--- START Material provided ---

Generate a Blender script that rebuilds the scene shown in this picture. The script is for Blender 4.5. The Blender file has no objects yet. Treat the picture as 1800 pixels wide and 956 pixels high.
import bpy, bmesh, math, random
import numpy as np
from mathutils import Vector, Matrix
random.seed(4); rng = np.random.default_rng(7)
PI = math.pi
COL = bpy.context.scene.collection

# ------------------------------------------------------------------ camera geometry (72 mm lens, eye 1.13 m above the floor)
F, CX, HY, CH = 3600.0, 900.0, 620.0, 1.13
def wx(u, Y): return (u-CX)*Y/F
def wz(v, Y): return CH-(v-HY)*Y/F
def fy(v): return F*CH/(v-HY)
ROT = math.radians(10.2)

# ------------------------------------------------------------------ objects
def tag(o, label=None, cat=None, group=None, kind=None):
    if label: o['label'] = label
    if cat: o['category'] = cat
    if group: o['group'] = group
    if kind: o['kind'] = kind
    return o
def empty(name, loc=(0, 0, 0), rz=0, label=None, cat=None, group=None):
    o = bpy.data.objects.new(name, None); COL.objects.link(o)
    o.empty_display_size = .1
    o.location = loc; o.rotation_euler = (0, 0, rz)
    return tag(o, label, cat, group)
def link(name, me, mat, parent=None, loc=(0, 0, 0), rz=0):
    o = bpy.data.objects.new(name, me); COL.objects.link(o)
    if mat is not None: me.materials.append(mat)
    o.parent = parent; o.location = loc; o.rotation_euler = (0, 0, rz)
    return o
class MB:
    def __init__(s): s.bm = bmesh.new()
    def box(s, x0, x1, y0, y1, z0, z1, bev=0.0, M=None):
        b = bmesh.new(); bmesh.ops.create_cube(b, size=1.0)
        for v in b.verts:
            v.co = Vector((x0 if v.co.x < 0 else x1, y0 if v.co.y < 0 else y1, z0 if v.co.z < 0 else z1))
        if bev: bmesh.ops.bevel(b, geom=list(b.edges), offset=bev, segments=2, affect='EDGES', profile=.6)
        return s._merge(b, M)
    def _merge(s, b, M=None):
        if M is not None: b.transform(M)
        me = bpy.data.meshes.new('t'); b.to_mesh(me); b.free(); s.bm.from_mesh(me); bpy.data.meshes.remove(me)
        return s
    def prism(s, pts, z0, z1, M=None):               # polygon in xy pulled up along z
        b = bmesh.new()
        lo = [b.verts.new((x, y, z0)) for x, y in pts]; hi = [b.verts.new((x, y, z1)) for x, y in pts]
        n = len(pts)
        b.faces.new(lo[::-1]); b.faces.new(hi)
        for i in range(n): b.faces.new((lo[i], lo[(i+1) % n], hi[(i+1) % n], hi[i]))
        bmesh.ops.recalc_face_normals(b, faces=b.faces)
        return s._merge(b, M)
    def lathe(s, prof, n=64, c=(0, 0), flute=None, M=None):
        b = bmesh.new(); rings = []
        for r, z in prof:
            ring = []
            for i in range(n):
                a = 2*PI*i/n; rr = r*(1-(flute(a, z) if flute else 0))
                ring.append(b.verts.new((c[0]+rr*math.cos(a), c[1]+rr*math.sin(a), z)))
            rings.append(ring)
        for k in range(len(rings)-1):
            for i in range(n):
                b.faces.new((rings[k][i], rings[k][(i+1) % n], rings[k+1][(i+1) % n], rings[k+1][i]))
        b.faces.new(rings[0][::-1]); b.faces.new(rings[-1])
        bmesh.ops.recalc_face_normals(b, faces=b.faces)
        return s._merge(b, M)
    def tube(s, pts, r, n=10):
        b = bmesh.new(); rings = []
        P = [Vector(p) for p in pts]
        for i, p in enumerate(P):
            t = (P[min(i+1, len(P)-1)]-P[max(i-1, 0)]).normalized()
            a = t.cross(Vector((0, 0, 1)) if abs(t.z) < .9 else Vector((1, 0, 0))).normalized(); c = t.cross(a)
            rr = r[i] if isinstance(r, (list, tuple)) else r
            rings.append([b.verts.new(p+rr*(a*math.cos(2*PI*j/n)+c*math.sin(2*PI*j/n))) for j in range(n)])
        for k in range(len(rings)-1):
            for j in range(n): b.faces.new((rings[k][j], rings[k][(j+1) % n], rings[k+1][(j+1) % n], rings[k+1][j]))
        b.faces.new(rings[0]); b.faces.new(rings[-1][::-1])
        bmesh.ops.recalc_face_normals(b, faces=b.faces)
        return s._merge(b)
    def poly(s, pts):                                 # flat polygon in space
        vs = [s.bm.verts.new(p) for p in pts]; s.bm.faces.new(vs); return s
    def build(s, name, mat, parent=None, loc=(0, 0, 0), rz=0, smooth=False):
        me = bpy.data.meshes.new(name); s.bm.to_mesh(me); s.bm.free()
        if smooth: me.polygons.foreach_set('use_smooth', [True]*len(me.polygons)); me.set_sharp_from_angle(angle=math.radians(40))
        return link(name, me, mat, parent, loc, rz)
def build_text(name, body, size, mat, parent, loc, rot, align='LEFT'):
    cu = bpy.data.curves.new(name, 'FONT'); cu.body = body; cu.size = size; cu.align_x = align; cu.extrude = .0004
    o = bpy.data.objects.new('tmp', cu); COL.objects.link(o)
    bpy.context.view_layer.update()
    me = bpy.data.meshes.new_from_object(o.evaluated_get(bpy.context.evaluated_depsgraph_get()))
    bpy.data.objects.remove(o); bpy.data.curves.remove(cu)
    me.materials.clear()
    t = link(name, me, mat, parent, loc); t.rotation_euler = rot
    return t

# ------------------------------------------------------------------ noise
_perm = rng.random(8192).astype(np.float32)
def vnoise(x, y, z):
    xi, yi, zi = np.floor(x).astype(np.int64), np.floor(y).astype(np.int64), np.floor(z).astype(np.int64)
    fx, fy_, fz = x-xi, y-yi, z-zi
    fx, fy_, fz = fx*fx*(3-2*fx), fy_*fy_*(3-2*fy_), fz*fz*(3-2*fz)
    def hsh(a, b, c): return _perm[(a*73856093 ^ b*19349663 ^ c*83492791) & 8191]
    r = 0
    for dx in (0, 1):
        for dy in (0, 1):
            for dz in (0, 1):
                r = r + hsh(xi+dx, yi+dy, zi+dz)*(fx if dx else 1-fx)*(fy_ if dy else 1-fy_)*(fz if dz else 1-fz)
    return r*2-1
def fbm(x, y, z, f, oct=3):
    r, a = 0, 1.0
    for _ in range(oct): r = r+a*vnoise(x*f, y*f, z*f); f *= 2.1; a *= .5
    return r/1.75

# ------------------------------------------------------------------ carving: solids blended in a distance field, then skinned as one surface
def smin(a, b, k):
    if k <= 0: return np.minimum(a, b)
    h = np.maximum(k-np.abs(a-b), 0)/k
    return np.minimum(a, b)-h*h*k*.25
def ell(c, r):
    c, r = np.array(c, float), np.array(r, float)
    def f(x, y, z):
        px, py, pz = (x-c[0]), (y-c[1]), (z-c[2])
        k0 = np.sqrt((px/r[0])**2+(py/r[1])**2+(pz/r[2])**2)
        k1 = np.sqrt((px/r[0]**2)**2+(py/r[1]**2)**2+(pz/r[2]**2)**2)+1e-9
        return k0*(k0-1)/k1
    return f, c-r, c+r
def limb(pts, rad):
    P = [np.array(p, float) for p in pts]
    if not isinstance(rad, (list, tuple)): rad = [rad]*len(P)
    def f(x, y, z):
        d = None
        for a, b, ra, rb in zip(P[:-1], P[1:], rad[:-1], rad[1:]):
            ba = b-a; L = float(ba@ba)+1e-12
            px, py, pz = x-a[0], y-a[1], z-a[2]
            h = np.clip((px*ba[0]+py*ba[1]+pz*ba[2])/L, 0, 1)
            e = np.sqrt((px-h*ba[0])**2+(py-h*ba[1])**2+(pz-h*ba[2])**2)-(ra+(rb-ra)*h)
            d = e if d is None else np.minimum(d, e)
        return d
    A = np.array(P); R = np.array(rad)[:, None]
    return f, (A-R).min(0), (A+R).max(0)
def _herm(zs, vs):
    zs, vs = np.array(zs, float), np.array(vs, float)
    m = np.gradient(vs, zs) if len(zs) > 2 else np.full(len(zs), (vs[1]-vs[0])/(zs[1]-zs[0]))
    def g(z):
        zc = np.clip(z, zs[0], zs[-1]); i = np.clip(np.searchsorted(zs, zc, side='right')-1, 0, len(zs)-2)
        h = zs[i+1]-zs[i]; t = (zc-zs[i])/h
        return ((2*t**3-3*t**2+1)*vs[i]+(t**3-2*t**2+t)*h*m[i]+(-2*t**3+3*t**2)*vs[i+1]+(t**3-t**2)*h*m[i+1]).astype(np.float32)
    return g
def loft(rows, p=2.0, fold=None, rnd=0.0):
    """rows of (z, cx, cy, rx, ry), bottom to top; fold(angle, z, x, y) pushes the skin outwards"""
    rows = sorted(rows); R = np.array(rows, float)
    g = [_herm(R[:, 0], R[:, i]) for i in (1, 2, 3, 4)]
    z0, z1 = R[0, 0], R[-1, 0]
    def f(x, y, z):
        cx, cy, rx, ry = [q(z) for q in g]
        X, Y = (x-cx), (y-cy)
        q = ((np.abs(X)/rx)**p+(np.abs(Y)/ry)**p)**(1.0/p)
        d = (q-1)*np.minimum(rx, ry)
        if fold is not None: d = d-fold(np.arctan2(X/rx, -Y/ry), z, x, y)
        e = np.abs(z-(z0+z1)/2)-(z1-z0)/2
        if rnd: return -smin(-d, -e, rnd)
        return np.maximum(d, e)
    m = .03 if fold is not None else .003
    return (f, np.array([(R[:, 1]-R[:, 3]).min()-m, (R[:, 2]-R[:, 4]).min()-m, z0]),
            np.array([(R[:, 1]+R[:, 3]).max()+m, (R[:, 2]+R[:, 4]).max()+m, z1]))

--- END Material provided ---

_Exercise details_: Only the lines from the top of the data through the line that contains "ROT = math.radians(10.2)" should be quoted, exactly as they stand.

_Solved problem_:
Generate a Blender script that rebuilds the scene shown in this picture. The script is for Blender 4.5. The Blender file has no objects yet. Treat the picture as 1800 pixels wide and 956 pixels high.
import bpy, bmesh, math, random
import numpy as np
from mathutils import Vector, Matrix
random.seed(4); rng = np.random.default_rng(7)
PI = math.pi
COL = bpy.context.scene.collection

# ------------------------------------------------------------------ camera geometry (72 mm lens, eye 1.13 m above the floor)
F, CX, HY, CH = 3600.0, 900.0, 620.0, 1.13
def wx(u, Y): return (u-CX)*Y/F
def wz(v, Y): return CH-(v-HY)*Y/F
def fy(v): return F*CH/(v-HY)
ROT = math.radians(10.2)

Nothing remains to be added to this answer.